Time for an edit with so many things finally going well.  For the past several weeks, I have been looking for my Spot, a device for locating me while out on a cross country scooter trip.  It is very handy in using Dave Bednarski's Followride, a program that keeps track of all the participants in the Scooter Cannonball Run.  Friends back home followed me and others last time, making it fun for them.  I found it earlier this week!

I have also been looking for the master keys for Rocket and Razzo.  They were nowhere to be found.  I looked in the house, office and garage.  Nowhere.  But today I was thinking, the last place I remember seeing them was in the bedside table that was next to the bed when we lived in the duplex.  so I was about to ask for the key to the duplex when I spotted the table in the middle bedroom in the new house.  I pulled open the drawer and there they were!

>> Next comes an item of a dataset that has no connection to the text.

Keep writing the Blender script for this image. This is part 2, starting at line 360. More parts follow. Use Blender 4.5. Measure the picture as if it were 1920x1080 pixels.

The last worry that was resolved last week was permitting for a riverfront house I designed since the owner's old house flooded in Hurricane Irma.  I finished the plans a several weeks ago.  The contractor was finalizing pricing and got the plans into the building department a week ago.  He got them back with comments that must be resolved before the permit is issued.  I feared that I may have gotten the required setbacks wrong, or that the very complicated flood resistant foundation system may have been designed incorrectly.  But the only questions were administrative and a demand that we add an electrical receptacle near the mechanical equipment outside.  Now I can sleep better.